Pieces of Herself
The simulation consists of images and audio of both public and private environments that reflect different components of gender identity. Some examples are the shower, work and kitchen.
The blurred barrier between the analogue interface and digital program allow readers to decide and select which “pieces,” or identities, will compile the female dress-up doll from each environment. This interactive aspect of the game helps to “reconceptualize materiality as the interplay between a text’s physical characteristics and its signifying strategies” (Hayes).
How does this relate to fetishized simulacrums?
The dress-up doll itself is actually a simulacrum because, even though it is not tangible, it becomes a physical representation of female gender identity.
Users of the program also adhere to Marx’s definition of laborers by imprinting their own idea of what a female should be by clicking and dragging objects into the dress-up doll.

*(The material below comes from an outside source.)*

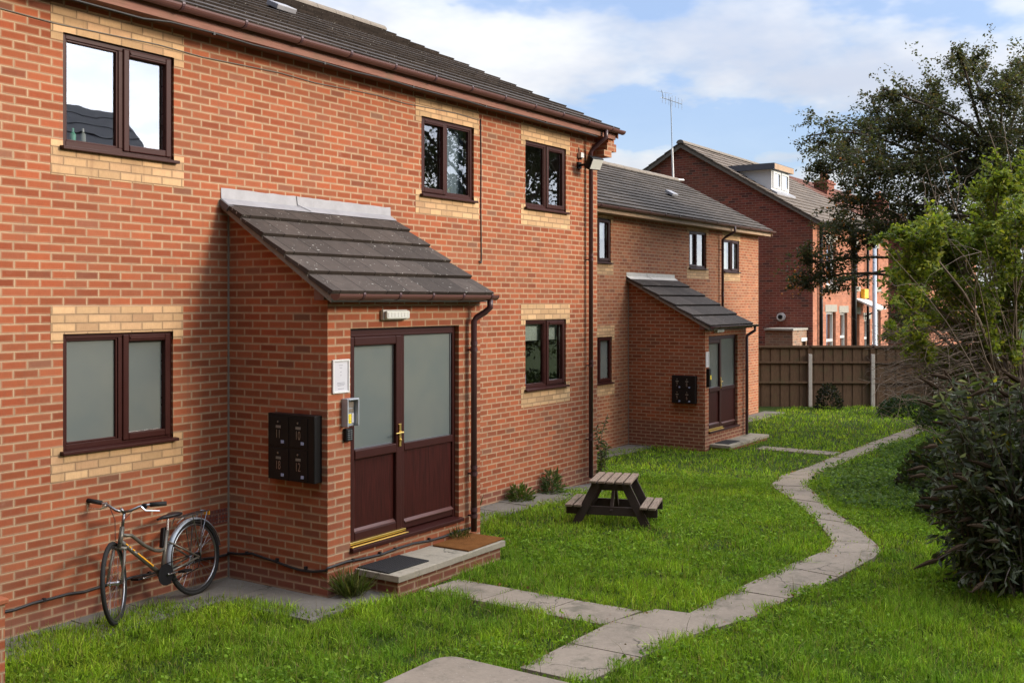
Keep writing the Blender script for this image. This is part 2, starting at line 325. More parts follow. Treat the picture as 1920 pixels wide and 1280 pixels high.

For example, in the kitchen, readers have the option of selecting an image of a flame. Once they drag and place the image into the doll, audio of a woman begins to play. This technique is a “bilingual practice that breaks the conventional link between phoneme and written mark, forging new connections between code and English” (Hayes). The audio explains how, if she could be any food, she would be a nut-filled butterhorn pastry of her mother-in-law’s recipe. The pastry takes all day to make because they are full of “tender love and care” and, when you eat them, they “melt in your mouth."